There's also the matter of James' drinking and pining for his earlier days as a boxer, Sumi's dissatisfaction with her soul-sucking office job, and her desire to go to school to learn about pottery (the show's title refers to a pottery term about finding beauty in imperfection). All of these details are meted out gradually, in the form of the sort of messy conversations that take place between two people who've loved each other for a long time. Along the way, James' stubbornness clashes with Sumi's unfocused desire for some kind of change to happen.

Yohen is presented with no intermission, on a simple set, with only these two characters and their predicament available to hold our attention.

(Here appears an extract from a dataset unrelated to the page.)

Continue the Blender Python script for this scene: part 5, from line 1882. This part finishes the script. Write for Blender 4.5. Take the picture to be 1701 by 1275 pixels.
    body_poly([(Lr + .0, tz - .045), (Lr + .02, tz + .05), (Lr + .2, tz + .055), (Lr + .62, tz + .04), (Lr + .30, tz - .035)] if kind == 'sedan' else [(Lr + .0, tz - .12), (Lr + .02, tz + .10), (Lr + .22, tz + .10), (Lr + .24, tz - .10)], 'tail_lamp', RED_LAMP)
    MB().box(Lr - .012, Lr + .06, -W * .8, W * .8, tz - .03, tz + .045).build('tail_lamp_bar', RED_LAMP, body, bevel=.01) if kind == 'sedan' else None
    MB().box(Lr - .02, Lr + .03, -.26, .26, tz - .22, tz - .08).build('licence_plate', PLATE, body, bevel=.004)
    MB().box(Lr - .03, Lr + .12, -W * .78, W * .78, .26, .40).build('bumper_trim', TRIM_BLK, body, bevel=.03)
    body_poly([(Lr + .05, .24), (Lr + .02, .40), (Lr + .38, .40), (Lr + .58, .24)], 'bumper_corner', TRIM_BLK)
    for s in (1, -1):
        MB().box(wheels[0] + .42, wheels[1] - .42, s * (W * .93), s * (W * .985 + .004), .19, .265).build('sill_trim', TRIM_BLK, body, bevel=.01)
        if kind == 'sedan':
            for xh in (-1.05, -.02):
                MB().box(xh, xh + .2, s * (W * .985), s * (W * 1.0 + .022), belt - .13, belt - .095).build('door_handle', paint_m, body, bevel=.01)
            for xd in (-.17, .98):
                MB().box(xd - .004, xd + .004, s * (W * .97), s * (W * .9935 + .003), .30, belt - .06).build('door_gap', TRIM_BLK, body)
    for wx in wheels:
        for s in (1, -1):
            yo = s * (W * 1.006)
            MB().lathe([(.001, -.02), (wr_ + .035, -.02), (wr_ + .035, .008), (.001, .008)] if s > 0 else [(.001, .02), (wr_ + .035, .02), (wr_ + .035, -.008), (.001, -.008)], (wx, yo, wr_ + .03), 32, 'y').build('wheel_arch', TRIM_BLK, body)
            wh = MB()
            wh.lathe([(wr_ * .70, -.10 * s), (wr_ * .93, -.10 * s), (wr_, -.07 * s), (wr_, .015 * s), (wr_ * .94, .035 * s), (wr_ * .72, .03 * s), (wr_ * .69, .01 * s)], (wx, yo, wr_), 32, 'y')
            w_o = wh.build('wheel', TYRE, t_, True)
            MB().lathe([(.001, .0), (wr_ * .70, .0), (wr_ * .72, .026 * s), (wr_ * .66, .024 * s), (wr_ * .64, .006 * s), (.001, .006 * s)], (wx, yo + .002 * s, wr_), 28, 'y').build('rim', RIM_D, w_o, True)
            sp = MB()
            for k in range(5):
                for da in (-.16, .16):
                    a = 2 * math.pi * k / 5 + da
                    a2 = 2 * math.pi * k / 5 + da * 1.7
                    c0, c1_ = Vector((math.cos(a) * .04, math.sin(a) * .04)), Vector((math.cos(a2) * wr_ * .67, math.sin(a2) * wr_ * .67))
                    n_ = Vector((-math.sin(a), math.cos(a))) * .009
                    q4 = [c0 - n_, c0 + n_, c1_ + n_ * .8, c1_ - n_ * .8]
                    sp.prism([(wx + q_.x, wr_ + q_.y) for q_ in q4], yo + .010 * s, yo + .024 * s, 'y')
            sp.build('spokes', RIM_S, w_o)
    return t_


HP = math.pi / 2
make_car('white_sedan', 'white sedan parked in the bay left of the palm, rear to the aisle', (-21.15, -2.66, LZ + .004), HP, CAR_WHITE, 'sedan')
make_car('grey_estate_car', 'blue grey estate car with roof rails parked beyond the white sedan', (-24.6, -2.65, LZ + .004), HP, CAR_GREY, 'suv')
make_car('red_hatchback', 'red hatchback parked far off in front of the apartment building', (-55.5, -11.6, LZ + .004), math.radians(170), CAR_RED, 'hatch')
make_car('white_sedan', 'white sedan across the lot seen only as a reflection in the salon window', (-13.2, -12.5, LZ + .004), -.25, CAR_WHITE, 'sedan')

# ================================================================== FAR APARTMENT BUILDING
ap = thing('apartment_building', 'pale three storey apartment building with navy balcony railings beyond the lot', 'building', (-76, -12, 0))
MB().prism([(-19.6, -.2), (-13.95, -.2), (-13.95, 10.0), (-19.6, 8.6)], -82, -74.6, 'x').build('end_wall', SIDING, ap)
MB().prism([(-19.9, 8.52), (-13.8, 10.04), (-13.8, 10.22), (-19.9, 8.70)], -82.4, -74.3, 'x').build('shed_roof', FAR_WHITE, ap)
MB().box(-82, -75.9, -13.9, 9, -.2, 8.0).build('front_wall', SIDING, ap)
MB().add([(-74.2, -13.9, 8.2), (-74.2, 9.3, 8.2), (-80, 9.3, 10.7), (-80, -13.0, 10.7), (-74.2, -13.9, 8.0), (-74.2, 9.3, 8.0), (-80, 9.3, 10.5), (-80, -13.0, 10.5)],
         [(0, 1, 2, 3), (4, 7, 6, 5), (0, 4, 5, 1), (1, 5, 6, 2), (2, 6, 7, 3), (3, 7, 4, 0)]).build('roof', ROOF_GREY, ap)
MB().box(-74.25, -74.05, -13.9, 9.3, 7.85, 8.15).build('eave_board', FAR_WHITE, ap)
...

As such, the show, directed by Randy Clark, must be anchored by the strength of West and Hashiguchi's performances. Thankfully, both actors are more than up to the task, bringing a lived-in warmth and a pervading sense of melancholy to the table. West's blustery bravado pairs nicely with Hashiguchi's lightly concealed insecurity. While Hashiguchi has acted in many plays, over the years, this is her first time in a lead role, and she acquits herself well as the de facto heart of the show.

For such an intimate two-hander as this, West and Hashiguchi share a fine chemistry. While James and Sumi may have regrets, and are striving to find a greater meaning in the latter half of their lives, it becomes clear that one thing they don't regret is their decision to live their lives with each other. Yohen shows that their relationship is not broken, but rather imperfect, which can also be beautiful.